Wednesday, January 18, 2017

Why I cannot support the Education Secretary nominee

As a public school district superintendent, I cannot in good conscious support the nomination of Mrs. Betsy DeVos for Secretary of Education. After hearing her responses to the Senate HELP Committee this week combined with my reading of dozens of articles and blog posts that were both supportive and against her confirmation, here is a summary list of the primary reasons I cannot support her nomination:
  • She has no professional experience working directly in or with public schools unlike the two recent and most other Education Secretaries, yet she would be responsible for ensuring high standards and oversight of federal dollars designed to the learning of poor, indigent and disabled students.
  • She as well as a majority of the committee members gave no indication they have read and comprehend the mountains of research on the effects of poverty, limited English proficiency, and disability on learning, as well as the negative impacts of choice, charters and vouchers.
  • She comes across as unwilling or incapable of spearheading any effort to lift low-performing public schools through adequate and equitable funding, along with the lessening of federal and state mandates that hamper innovation and creativity in schools.
  • She supports market-based reform and competition which after several decades has had very little success.
  • She would not commit to restricting guns from school campuses.
  • She was unable to adequately explain the difference between achievement growth and proficiency, two of the biggest areas in reform debate over the past decade or more.
  • She appeared to not understand that the Individuals with Disabilities Education Act (IDEA) is federal law.
  • She came across as noncommittal on a number of issues critical to education reform and improvement of public education.
  • She refused several times when asked to commit to holding charter and voucher schools to the same standards as traditional public schools.
  • She is willing to spend public tax dollars on for-profit, corporate charters and private schools but appeared uninterested in applying the same logic to providing for tuition-free college for all.
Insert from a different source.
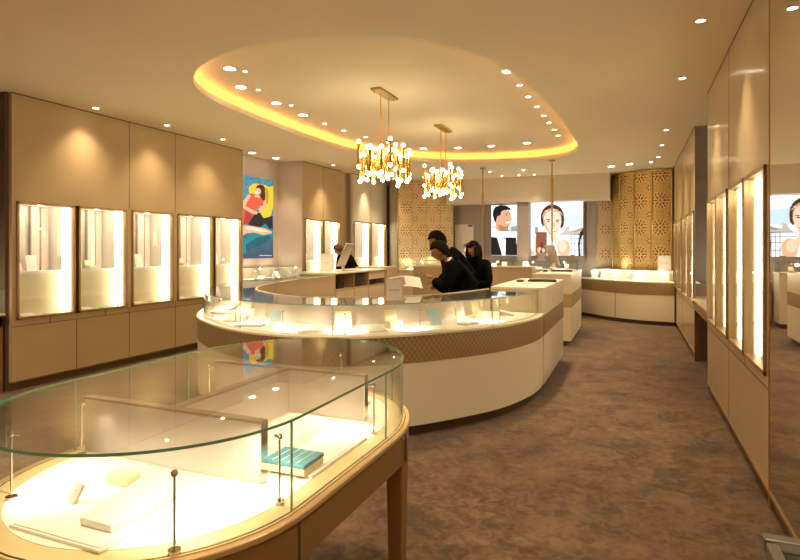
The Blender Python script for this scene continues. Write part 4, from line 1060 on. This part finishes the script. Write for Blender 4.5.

  • When asked, she avoided elaborating on what she would do as Secretary to address Title IX and campus sexual assault.
  • She has not yet been cleared of any conflicts of interest from the ethics commission nor has she fully disclosed her finances to the public.
  • The Senate HELP chair appeared to do everything he could to shield Mrs. DeVos from further public questioning, artificially limiting each member of the committee to only one round of five-minute questioning, despite many attempts by minority members to have a second round or another hearing to ensure the public had a full opportunity to vet her nomination.
It appears likely that Mrs. DeVos will be voted out of the Committee and will receive Senate confirmation, but with the slimmest of margins. If so, I can only hope that she will have and take many opportunities to visit successful and struggling traditional public schools, opening her eyes to the many possibilities for strengthening our public education system instead of enriching corporations that are taking advantage of the political environment.